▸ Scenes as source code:
□ □ □ □ □ □ □
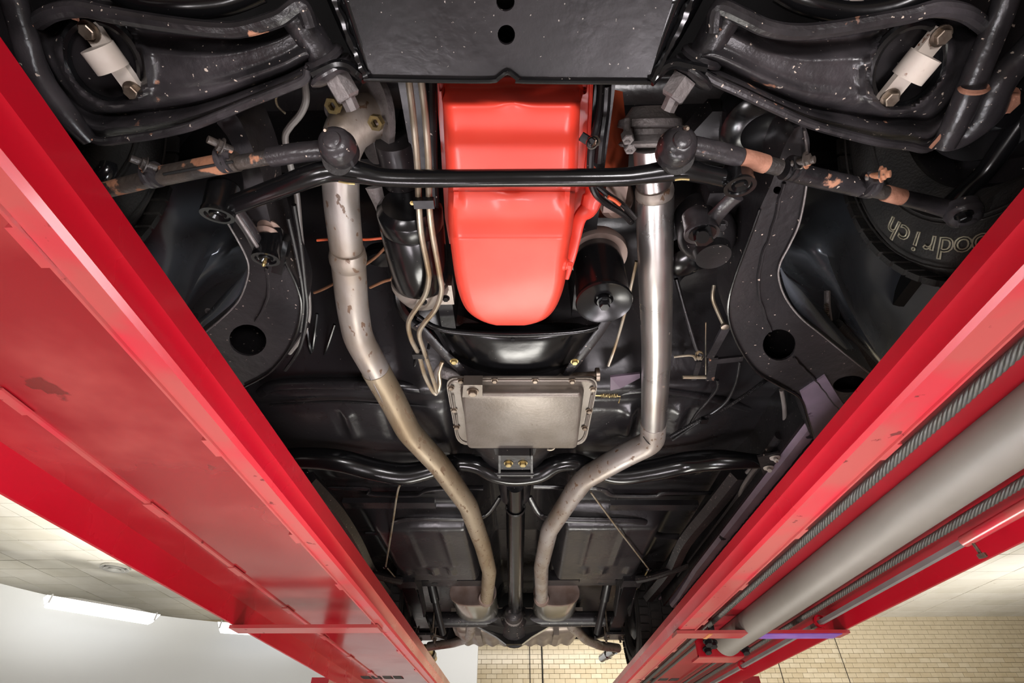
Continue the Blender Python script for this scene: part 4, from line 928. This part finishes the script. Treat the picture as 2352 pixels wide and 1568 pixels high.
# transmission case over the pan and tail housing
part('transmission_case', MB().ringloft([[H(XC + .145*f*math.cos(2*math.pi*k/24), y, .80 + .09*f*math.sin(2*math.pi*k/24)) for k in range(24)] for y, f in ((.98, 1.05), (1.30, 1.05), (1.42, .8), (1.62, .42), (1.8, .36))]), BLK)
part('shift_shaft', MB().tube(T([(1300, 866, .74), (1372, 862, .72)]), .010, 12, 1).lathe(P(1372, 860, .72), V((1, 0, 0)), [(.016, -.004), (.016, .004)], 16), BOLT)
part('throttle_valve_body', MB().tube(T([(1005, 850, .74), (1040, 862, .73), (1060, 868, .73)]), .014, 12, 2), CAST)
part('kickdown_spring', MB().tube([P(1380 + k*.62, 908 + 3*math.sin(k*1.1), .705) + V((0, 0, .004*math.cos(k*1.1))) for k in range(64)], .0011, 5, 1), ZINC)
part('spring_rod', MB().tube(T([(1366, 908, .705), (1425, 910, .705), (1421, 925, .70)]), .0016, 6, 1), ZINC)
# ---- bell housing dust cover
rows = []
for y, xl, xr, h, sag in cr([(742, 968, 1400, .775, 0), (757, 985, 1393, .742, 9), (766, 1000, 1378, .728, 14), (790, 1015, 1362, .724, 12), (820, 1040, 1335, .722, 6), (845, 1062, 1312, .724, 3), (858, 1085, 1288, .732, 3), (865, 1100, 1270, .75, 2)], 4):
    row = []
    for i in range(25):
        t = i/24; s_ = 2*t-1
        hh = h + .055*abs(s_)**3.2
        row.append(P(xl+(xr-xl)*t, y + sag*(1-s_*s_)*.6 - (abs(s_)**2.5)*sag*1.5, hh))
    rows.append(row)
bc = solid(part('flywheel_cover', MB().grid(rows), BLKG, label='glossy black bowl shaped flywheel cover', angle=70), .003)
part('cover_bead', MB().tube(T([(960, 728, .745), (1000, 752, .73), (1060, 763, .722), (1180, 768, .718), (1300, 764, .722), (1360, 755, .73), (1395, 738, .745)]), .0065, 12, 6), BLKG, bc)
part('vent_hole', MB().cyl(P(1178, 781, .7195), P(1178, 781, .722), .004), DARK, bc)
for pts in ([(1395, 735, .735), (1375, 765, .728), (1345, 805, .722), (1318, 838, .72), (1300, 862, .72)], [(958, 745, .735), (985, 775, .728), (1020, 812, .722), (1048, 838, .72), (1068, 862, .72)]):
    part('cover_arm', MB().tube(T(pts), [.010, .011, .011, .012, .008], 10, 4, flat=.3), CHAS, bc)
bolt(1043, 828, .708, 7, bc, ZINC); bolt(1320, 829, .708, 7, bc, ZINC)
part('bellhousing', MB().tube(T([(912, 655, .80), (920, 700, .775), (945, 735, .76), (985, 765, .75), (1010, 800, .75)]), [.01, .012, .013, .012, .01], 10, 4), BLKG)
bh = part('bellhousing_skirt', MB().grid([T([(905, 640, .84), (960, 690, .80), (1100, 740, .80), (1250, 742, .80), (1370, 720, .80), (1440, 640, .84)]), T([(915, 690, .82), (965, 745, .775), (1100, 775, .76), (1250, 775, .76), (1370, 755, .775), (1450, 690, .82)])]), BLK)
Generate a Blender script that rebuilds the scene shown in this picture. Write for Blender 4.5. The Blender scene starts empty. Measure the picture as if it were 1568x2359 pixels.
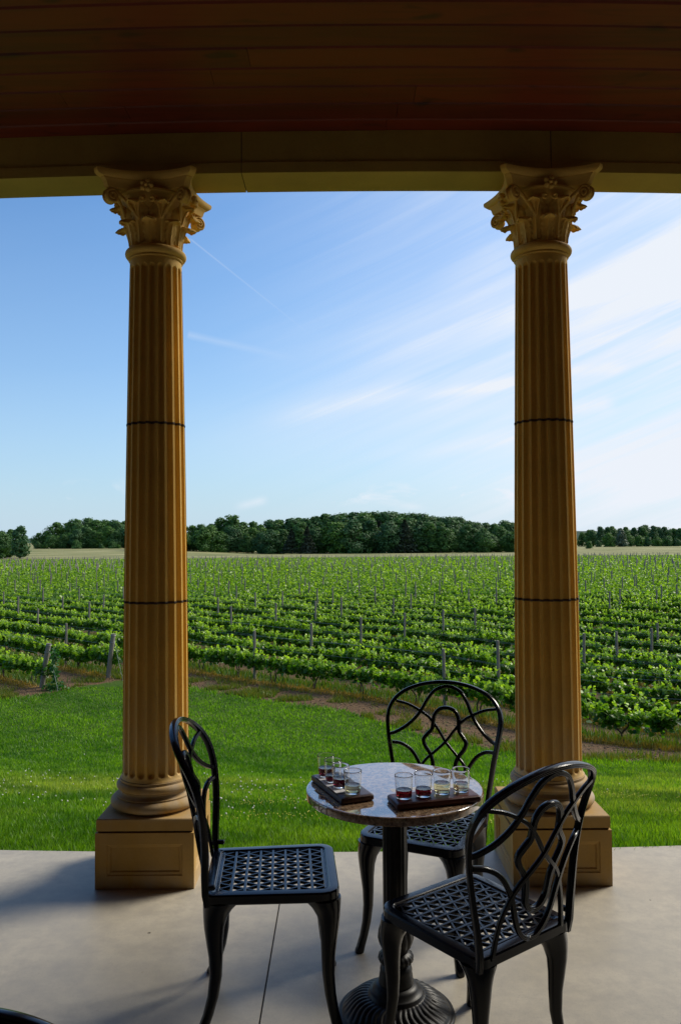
□ □ □ □ □ □ □
▸ STATED EXERCISE:
Using the material above, set down every line exactly, but skip the pictures.

▸ SOLUTION FOR THIS TASK:
Continue the Blender Python script for this scene: part 4, from line 928. This part finishes the script. Treat the picture as 2352 pixels wide and 1568 pixels high.
# transmission case over the pan and tail housing
part('transmission_case', MB().ringloft([[H(XC + .145*f*math.cos(2*math.pi*k/24), y, .80 + .09*f*math.sin(2*math.pi*k/24)) for k in range(24)] for y, f in ((.98, 1.05), (1.30, 1.05), (1.42, .8), (1.62, .42), (1.8, .36))]), BLK)
part('shift_shaft', MB().tube(T([(1300, 866, .74), (1372, 862, .72)]), .010, 12, 1).lathe(P(1372, 860, .72), V((1, 0, 0)), [(.016, -.004), (.016, .004)], 16), BOLT)
part('throttle_valve_body', MB().tube(T([(1005, 850, .74), (1040, 862, .73), (1060, 868, .73)]), .014, 12, 2), CAST)
part('kickdown_spring', MB().tube([P(1380 + k*.62, 908 + 3*math.sin(k*1.1), .705) + V((0, 0, .004*math.cos(k*1.1))) for k in range(64)], .0011, 5, 1), ZINC)
part('spring_rod', MB().tube(T([(1366, 908, .705), (1425, 910, .705), (1421, 925, .70)]), .0016, 6, 1), ZINC)
# ---- bell housing dust cover
rows = []
for y, xl, xr, h, sag in cr([(742, 968, 1400, .775, 0), (757, 985, 1393, .742, 9), (766, 1000, 1378, .728, 14), (790, 1015, 1362, .724, 12), (820, 1040, 1335, .722, 6), (845, 1062, 1312, .724, 3), (858, 1085, 1288, .732, 3), (865, 1100, 1270, .75, 2)], 4):
    row = []
    for i in range(25):
        t = i/24; s_ = 2*t-1
        hh = h + .055*abs(s_)**3.2
        row.append(P(xl+(xr-xl)*t, y + sag*(1-s_*s_)*.6 - (abs(s_)**2.5)*sag*1.5, hh))
    rows.append(row)
bc = solid(part('flywheel_cover', MB().grid(rows), BLKG, label='glossy black bowl shaped flywheel cover', angle=70), .003)
part('cover_bead', MB().tube(T([(960, 728, .745), (1000, 752, .73), (1060, 763, .722), (1180, 768, .718), (1300, 764, .722), (1360, 755, .73), (1395, 738, .745)]), .0065, 12, 6), BLKG, bc)
part('vent_hole', MB().cyl(P(1178, 781, .7195), P(1178, 781, .722), .004), DARK, bc)
for pts in ([(1395, 735, .735), (1375, 765, .728), (1345, 805, .722), (1318, 838, .72), (1300, 862, .72)], [(958, 745, .735), (985, 775, .728), (1020, 812, .722), (1048, 838, .72), (1068, 862, .72)]):
    part('cover_arm', MB().tube(T(pts), [.010, .011, .011, .012, .008], 10, 4, flat=.3), CHAS, bc)
bolt(1043, 828, .708, 7, bc, ZINC); bolt(1320, 829, .708, 7, bc, ZINC)
part('bellhousing', MB().tube(T([(912, 655, .80), (920, 700, .775), (945, 735, .76), (985, 765, .75), (1010, 800, .75)]), [.01, .012, .013, .012, .01], 10, 4), BLKG)
bh = part('bellhousing_skirt', MB().grid([T([(905, 640, .84), (960, 690, .80), (1100, 740, .80), (1250, 742, .80), (1370, 720, .80), (1440, 640, .84)]), T([(915, 690, .82), (965, 745, .775), (1100, 775, .76), (1250, 775, .76), (1370, 755, .775), (1450, 690, .82)])]), BLK)
Generate a Blender script that rebuilds the scene shown in this picture. Write for Blender 4.5. The Blender scene starts empty. Measure the picture as if it were 1568x2359 pixels.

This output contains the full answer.